IT Positions Some of the Toughest Jobs To Fill In US
coondoggie writes "Forty-nine percent of U.S. companies are having a hard time filling what workforce management firm ManpowerGroup calls mission-critical positions within their organizations. IT staff, engineers and 'skilled trades' are among the toughest spots to fill. The group surveyed some 1,300 employers and noted that U.S. companies are struggling to find talent, despite continued high unemployment, over their global counterparts, where 34% of employers worldwide are having difficulty filling positions."
Maybe they are hard to fill because they dont pay enough?
1. Americans bailed on the sector when the first big bump in 1998-2000. This left a gap that new trainees never really came in to fill.
2. H1Bs go home. This means the insane over-recruitment of H1B employees had a cost at the end of their terms.
3. There has been, up until 2008, and attitude in the U.S. that any college degree is good enough. My state only graduated 40,000 people from community colleges/trade schools this year. Everyone with higher aspirations just went to a 4 year school. To do less is to view oneself as a failure(and employers do too).
4. Combine that with a culture with a slight distaste for mathematics and science and that's more than enough basic features to explain a discrepancy of this level.
They just need to up their offer. Go invisible hand!
people that can write a job description and match job seekers to the jobs.
As someone who recently sought to fill one of those openings, I have some advice for companies looking to hire: Let your existing IT people write the job listing. A disturbing number of the listings I came across were ridiculous.
5 years experience required, for an entry-level position at $25,000 salary with weekends on-call? Nope. I might be unemployed, but I don't want to lose money on a job.

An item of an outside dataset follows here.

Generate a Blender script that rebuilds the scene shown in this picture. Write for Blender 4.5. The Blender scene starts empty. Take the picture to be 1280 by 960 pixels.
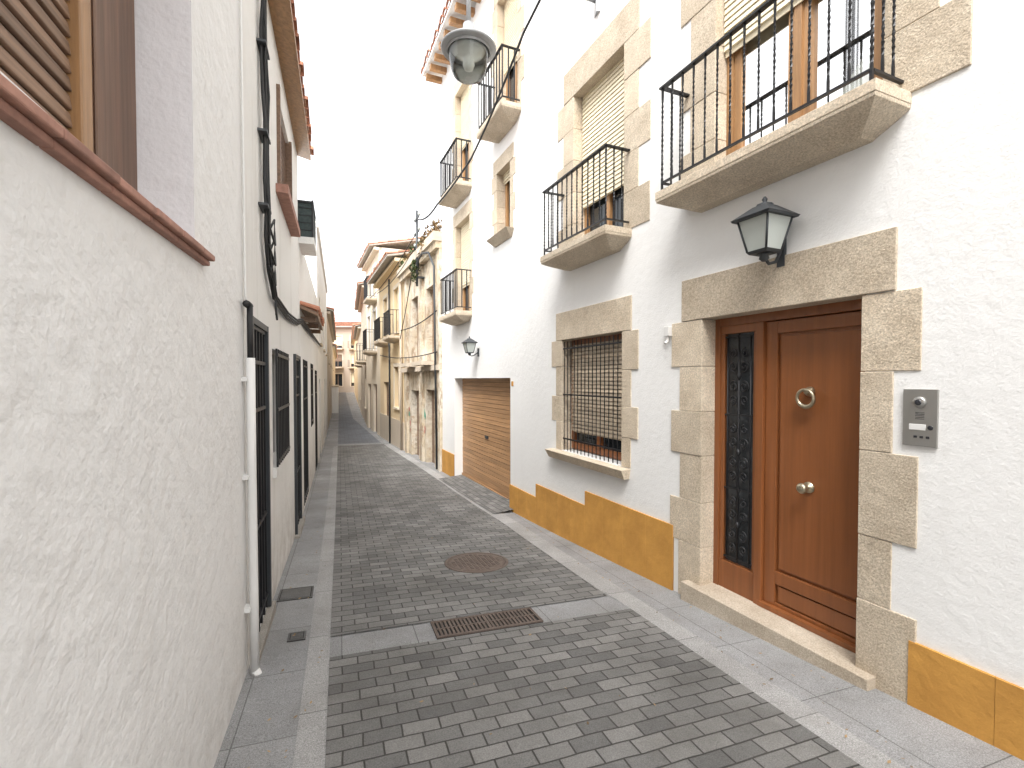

Looking for someone A+-certified with mainframe maintenance and 15 years of Java programming experience? I'm close to qualified, but now I'm scared.
Five programming tests and two phone interviews, and the face-to-face interviewer doesn't even get my name even close to right? I don't think the epitome of "faceless corporation" is the right fit...
Look, I understand that there are lots of IT folks out of work, and you think that if you ask for the world, you'll get it from them. You might meet some success, but is stripping your employees of dignity really the right way to get a productive workforce?
You do not have a moral or legal right to do absolutely anything you want.
The original article listed the 3 reasons the slots were hard to fill, "including lack of available applicants, applicants looking for more pay and lack of experience"
So in other words employers who don't recruit, don't pay much and aren't willing to train are having trouble. Well good.
While you MIGHT get extremely lucky and find one of the few techs who (for whatever reason) needs a job at any salary while having all those skills ...
You'll pretty much end up with two situations:
1. That person will be gone as soon as they find a better paying job. And you will have to start over again.
2. That person really does not have those skills and is willing to learn them "on the job" while making all the mistakes a novice would make. And then leaves to find a better paying job.
Either way, you pay slave wages, you get slave labour.